The other theory concerns the representativeness or otherwise of online panels. Rather than being random probability samples, online polls are statistical models based on non-random samples, which attempt to estimate for the population by adjusting for known biases. The problem arises where there are biases that are unknown (or difficult to quantify). If, for instance, members of an online panel happen to be more politically engaged than the average voter, or – more seriously – if party activists deliberately infiltrate a panel in an attempt to manipulate its results, then ceteris paribus a systematic bias arises. In a recent example, one online pollster, which shall remain unidentified, reported that 56 percent of its respondents intended to watch the recent BBC leaders’ debate, compared with actual viewing figures equivalent to slightly less than 10 percent of the electorate.
Pollsters can also be segmented by their longevity. The data does seem to show that the more established pollsters are showing different patterns to the newer ones. In the next chart, any pollster/mode combination that’s polled at least the last two general elections is classified as “established” [1] (which in practice means phone pollsters plus YouGov) and the others, including online polls by established pollsters, as “new” [2].
lseCONLAB2
Splitting out YouGov from the newer online polls, it can be seen that the phone-online difference is, in part, really a new versus established pollster difference.
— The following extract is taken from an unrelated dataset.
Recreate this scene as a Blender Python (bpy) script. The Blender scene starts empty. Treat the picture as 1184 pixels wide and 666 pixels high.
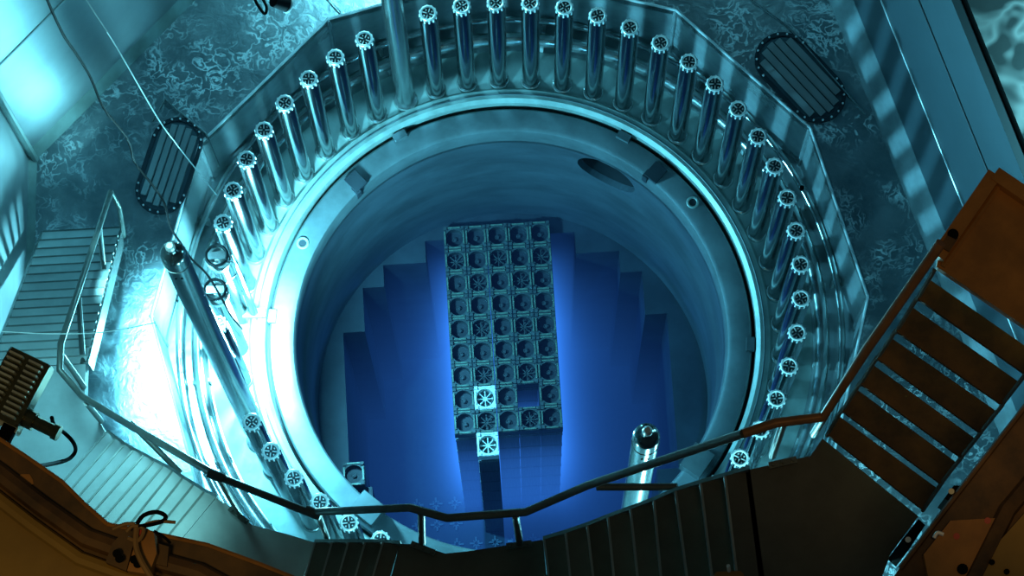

The one established online pollster is in some cases more in line with phone polls than with other online polls, though in the chart of the Labour-Conservative spread, it seems to behave like a mixture of the two. But in a scenario where relatively few votes are switching directly between the two largest parties, the phone-online difference in the Labour-Conservative spread is essentially driven by the net of the spreads for each of the smaller parties.